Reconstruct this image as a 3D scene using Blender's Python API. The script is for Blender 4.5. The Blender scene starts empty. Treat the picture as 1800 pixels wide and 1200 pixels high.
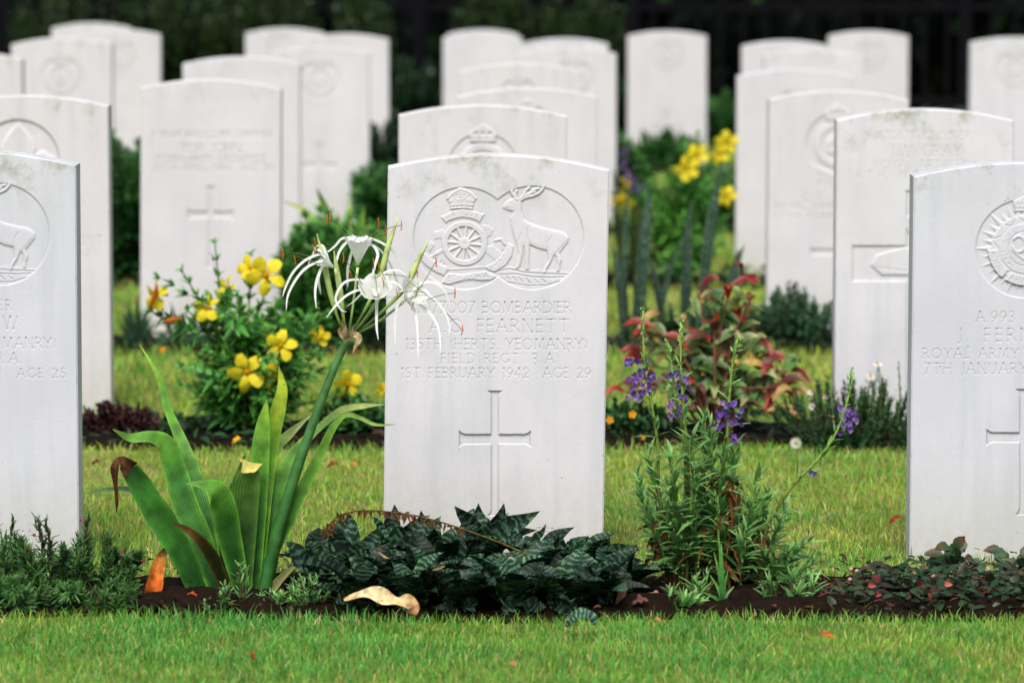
import bpy, math, random
import numpy as np
from mathutils import Vector

# ------------------------------------------------------------------ base
scene = bpy.context.scene
COL = scene.collection
R = math.radians
F_PX, PITCH, CAM_H = 8000.0, R(4.915), 1.05        # lens in 1800 px wide photo pixels
CP, SP = math.cos(PITCH), math.sin(PITCH)


def at(px, py, d):
    """world point seen at photo pixel (px, py) on the upright plane y = d"""
    cx, cy = (px - 900) / F_PX, (600 - py) / F_PX
    dy, dz = CP + cy * SP, -SP + cy * CP
    t = d / dy
    return np.array((cx * t, d, CAM_H + dz * t))


def gnd(px, py, z=0.0):
    """world point on the ground at photo pixel"""
    cx, cy = (px - 900) / F_PX, (600 - py) / F_PX
    dy, dz = CP + cy * SP, -SP + cy * CP
    t = (z - CAM_H) / dz
    return np.array((cx * t, dy * t, z))


def DEEP(d):
    """first depth estimate (made for an 84 mm lens) -> depth of the same ground row through the 160 mm lens"""
    p = R(9.3)
    py = 600 - 4200 * (d * math.sin(p) - CAM_H * math.cos(p)) / (d * math.cos(p) + CAM_H * math.sin(p))
    return float(gnd(900, py)[1])


def mpp(py, d):
    """metres per photo pixel at depth d"""
    cy = (600 - py) / F_PX
    return d / (CP + cy * SP) / F_PX


def lin(r, g, b):
    f = lambda c: (c / 255 / 12.92) if c / 255 <= 0.04045 else ((c / 255 + 0.055) / 1.055) ** 2.4
    return np.array((f(r), f(g), f(b)))


def nrm(v):
    v = np.asarray(v, float)
    l = np.linalg.norm(v, axis=-1, keepdims=True)
    return v / np.maximum(l, 1e-9)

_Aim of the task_
Using the listing above, say how many of its lines contain the string "scene", giving nothing but the figure.

_The completed task_
3